Cause and Effect in European Politics and Law

GERB presents its programme for governance

Adelina Marini, June 1, 2009

GERB supports the construction of the second nuclear power station "Belene", said Vladimir Uruchev who presented the energy policy of the party as part of its programme for governance. Uruchev is at the moment an MEP and is heading for a second term in the European parliament with an expertise in energy. He said that a country that doesn't have any resources has no other alternative but nuclear energy. But it should be in a package with the renewable energy sources which, Uruchev said, must be the first of the priorities of the Bulgarian energy policy. But Mr. Uruchev underlined that Bulgarian citizens shouldn't bare additional loan burden for the construction of the "Belene" power station. He probably meant the loan that the current government is negotiating with Russia for 3,8 bn euro.

GERB presented its "Programme for the European Development of Bulgaria" by underlining that it is realistic and based upon a lot of unknown things like the development of the global financial and economic crisis or the state of the country because GERB doesn't believe the government.

Rehabilitation of the National office "Police" and the Unit for fight with organised crime, urgent changes in the legislation for local governance and the local administration so that the function of municipal police is created, and also changes in the Penal code, are part of the tasks that GERB envisage in their programme for governance. A major aim is the restoration of the rule of law and elimination of the current practice for prolonging trials because one of the sides doesn't appear in court. The idea is the investors that will be attracted to feel secure and protected as well as the Bulgarians that have left the country to feel good when they return, because Bulgaria needs them. The priorities of GERB in the sphere of home affairs and the judicial system were presented by Tsvetan Tsvetanov who added that his party will work for the elimination of the doubling of functions. He did not explicitly mention the State agency "National security" but obviously he meant it because this is the only agency that covers the functions of other institutions in the sphere of security.
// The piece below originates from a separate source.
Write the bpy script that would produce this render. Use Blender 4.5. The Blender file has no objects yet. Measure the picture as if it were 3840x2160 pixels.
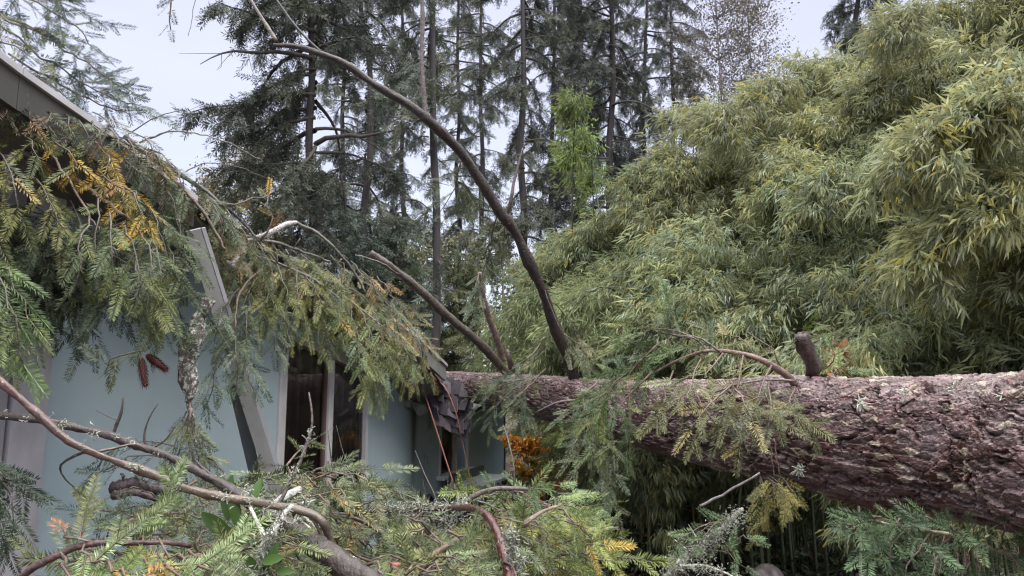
import bpy, math, random
import numpy as np
from math import radians, sin, cos, tan, pi

# ------------------------------------------------------------------ camera, sky, sun, exposure
SC = bpy.context.scene
F = 731.0                       # focal length in pixels of a 1024 px wide frame
TILT = math.atan(107 / F)
CAMZ = 1.6
cam_d = bpy.data.cameras.new('camera'); cam = bpy.data.objects.new('camera', cam_d)
SC.collection.objects.link(cam); SC.camera = cam
cam_d.sensor_width = 36; cam_d.lens = 36 * F / 1024
cam_d.clip_start = 0.05; cam_d.clip_end = 2000
cam.location = (0, 0, CAMZ); cam.rotation_euler = (pi / 2 + TILT, 0, 0)

w = bpy.data.worlds.new('World'); SC.world = w; w.use_nodes = True
nt = w.node_tree; nt.nodes.clear()
SUN_EL, SUN_AZ = radians(58), radians(143)
out = nt.nodes.new('ShaderNodeOutputWorld')
sky = nt.nodes.new('ShaderNodeTexSky'); sky.sky_type = 'NISHITA'; sky.sun_disc = False
sky.sun_elevation = SUN_EL; sky.sun_rotation = SUN_AZ
bg1 = nt.nodes.new('ShaderNodeBackground'); bg1.inputs[1].default_value = 0.05
nt.links.new(sky.outputs[0], bg1.inputs[0])
# the cloud sheet: an overcast sky, paler near the horizon and brightest overhead
tc = nt.nodes.new('ShaderNodeTexCoord'); sep = nt.nodes.new('ShaderNodeSeparateXYZ')
nt.links.new(tc.outputs['Generated'], sep.inputs[0])
cr = nt.nodes.new('ShaderNodeValToRGB')
e = cr.color_ramp.elements
e[0].position = 0.0; e[0].color = (0.50, 0.495, 0.57, 1)
e[1].position = 1.0; e[1].color = (3.7, 3.6, 3.45, 1)
m = cr.color_ramp.elements.new(0.25); m.color = (0.49, 0.483, 0.56, 1)
m = cr.color_ramp.elements.new(0.55); m.color = (0.50, 0.49, 0.585, 1)
m = cr.color_ramp.elements.new(0.7); m.color = (2.0, 1.95, 1.95, 1)
nt.links.new(sep.outputs[2], cr.inputs[0])
nz = nt.nodes.new('ShaderNodeTexNoise'); nz.inputs['Scale'].default_value = 2.2; nz.inputs['Detail'].default_value = 4
mp = nt.nodes.new('ShaderNodeMapping'); mp.inputs['Scale'].default_value = (1, 1, 3)
nt.links.new(tc.outputs['Generated'], mp.inputs[0]); nt.links.new(mp.outputs[0], nz.inputs[0])
mr = nt.nodes.new('ShaderNodeMapRange'); mr.inputs[3].default_value = 0.82; mr.inputs[4].default_value = 1.18
nt.links.new(nz.outputs[0], mr.inputs[0])
bg2 = nt.nodes.new('ShaderNodeBackground'); nt.links.new(cr.outputs[0], bg2.inputs[0]); nt.links.new(mr.outputs[0], bg2.inputs[1])
add = nt.nodes.new('ShaderNodeAddShader')
nt.links.new(bg1.outputs[0], add.inputs[0]); nt.links.new(bg2.outputs[0], add.inputs[1])
nt.links.new(add.outputs[0], out.inputs[0])
w.cycles.sampling_method = 'MANUAL'; w.cycles.sample_map_resolution = 256

sd = bpy.data.lights.new('sun', 'SUN'); sd.energy = 1.5; sd.angle = radians(25); sd.color = (1, 0.96, 0.9)
sun = bpy.data.objects.new('sun', sd); SC.collection.objects.link(sun)
sun.rotation_euler = (pi / 2 - SUN_EL, 0, radians(37))
SC.view_settings.view_transform = 'Standard'; SC.view_settings.look = 'None'
SC.view_settings.exposure = 0.55; SC.view_settings.gamma = 1
SC.cycles.max_bounces = 6; SC.cycles.diffuse_bounces = 3; SC.cycles.glossy_bounces = 2
SC.cycles.transmission_bounces = 4; SC.cycles.transparent_max_bounces = 8
SC.cycles.use_denoising = True; SC.cycles.sample_clamp_indirect = 4.0
SC.cycles.filter_width = 1.25

# ------------------------------------------------------------------ helpers
rng = np.random.default_rng(7)
CT, ST = cos(TILT), sin(TILT)
def P(px, py, d):
    """world point seen at pixel (px,py) whose world-Y distance is d"""
    a = (px - 512) / F; b = (288 - py) / F
    x, y, z = a, CT - b * ST, ST + b * CT
    k = d / y
    return np.array([x * k, d, CAMZ + z * k])

def unit(v): return v / (np.linalg.norm(v) + 1e-9)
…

And with regard to the economic part of the programme for governance, GERB promises to decrease the required capital for registration of a Ltd to 1 euro. At the moment to register an Ltd it is required to present 5,000 levs capital (2,564 euro). Beside this GERB will have financial policy that is entirely complied with the Stability and growth pact of the EU. In his speech before the presentation of the programme, the leader of the party Boyko Borisov said in a video connection as he wasn't present in the hall, that nevertheless the black commercials that are going on against him, GERB will pay very serious attention to the elderly people but he doesn't promise them a raise in pensions. The commercials that are being aired in the media since recently quote Borisov as saying in Chicago that Bulgarian elderly are stupid because they are easily lied by the communists.

GERB intends to decrease the social security burden with up to 0.5 %, speeding of the procedure for return of VAT and 30 days to use investments for over 5 mn levs and 25 new jobs.

GERB pays very serious attention to agriculture and intends to introduce a system for insurance and mutual assistance to cover damages in farming caused by bad weather. And also - changes in the legislation related to farming together with measures that are complied with the reform of the CAP (Common Agriculture Policy) which started 2 years ago.

The only applauses beside those after the speech of the leader, were for Miroslav Naydenov who presented the policy of GERB for Agriculture. He won the applauses after he said that GERB intends to introduce 20 years moratorium over the change of purpose of those forests that are being acquired through exchanges with the state. Naydenov also asked decentralisation in management of forests which now in their biggest part are managed by the state.